6 Syrian-Backed PLO Factions Unite in Anti-Arafat Coalition
DAMASCUS, Syria — Six Syrian-backed guerrilla groups within the Palestine Liberation Organization said Monday that they have united in a “Palestine National Salvation Front” to counter the policies of PLO Chairman Yasser Arafat and to intensify the fight against Israel.
The six groups pledged to “escalate Palestinian armed struggle against Israel from all Arab borders” and sabotage Arafat’s recent agreement with King Hussein of Jordan on a joint approach to peace negotiations with Israel.
Formation of the new anti-Arafat front was announced at a news conference in Damascus by Khaled Fahoum, former chairman of the Palestine National Council, the PLO’s so-called parliament in exile. Leaders of the six groups attended the news conference.
Fahoum said the front includes Dr. George Habash’s Popular Front for the Liberation of Palestine; the PFLP-General Command of Ahmed Jibril; the Saika faction, led by Issam Kadi and Samini Attari; the Palestine Popular Struggle Front, headed by Bahjat abu Garbiyya; the Palestine National Front in the Occupied Territories, and defectors from Arafat’s mainstream Fatah faction led by Col. Abu Moussa.
The agreement by Habash to join the front was considered a victory for the pro-Syrian camp.

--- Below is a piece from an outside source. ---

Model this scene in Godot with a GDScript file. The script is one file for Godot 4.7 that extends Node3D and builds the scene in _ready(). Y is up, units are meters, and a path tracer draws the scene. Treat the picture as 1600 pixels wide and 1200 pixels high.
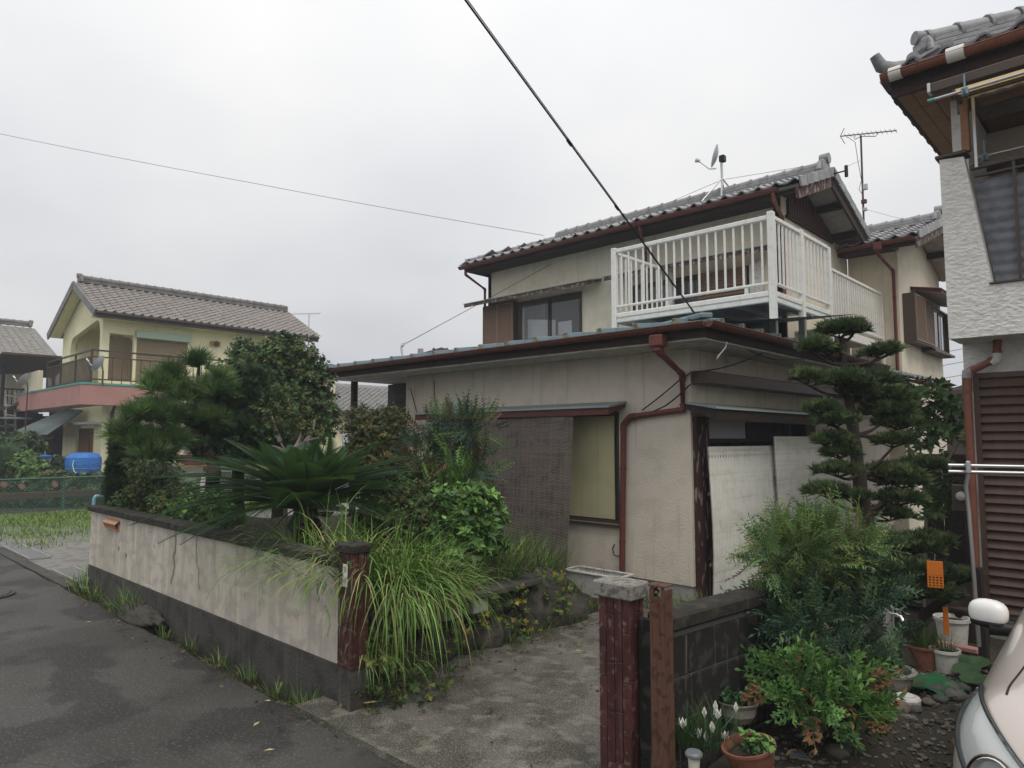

The Marxist leader, whose guerrillas introduced aircraft hijacking to the Middle East in the late 1960s, has refused in the past to take a public stand against Arafat.
He has tried instead, in cooperation with Nayef Hawatmeh’s pro-Moscow Democratic Front for the Liberation of Palestine, to arrange a reconciliation between Arafat and the various dissident PLO factions.
Habash was reportedly angered when Arafat made the deal with Hussein without consulting opposition groups within the guerrilla movement.
Hawatmeh did not join the anti-Arafat front.
Meanwhile, in Amman, the Jordanian capital, Arafat’s chief deputy in the PLO said the organization’s guerrillas are returning to southern Lebanon and attacking the withdrawing Israeli occupation army.
Khalil Wazir, who is also Arafat’s top military aide, said in an interview that 60 PLO guerrillas have been killed fighting the Israelis in southern Lebanon in the last five months.
Wazir confirmed reports that PLO guerrillas are returning to refugee camps in the south from which Israeli forces drove them in the June, 1982, invasion.
“They are returning to their families,” he said, adding that “we have to defend ourselves” against the various Lebanese factions in the south, some of which have been hostile to the PLO in the past.
Most of the attacks on withdrawing Israeli forces in southern Lebanon have been blamed on Shia Muslims, who make up the majority of the south’s population.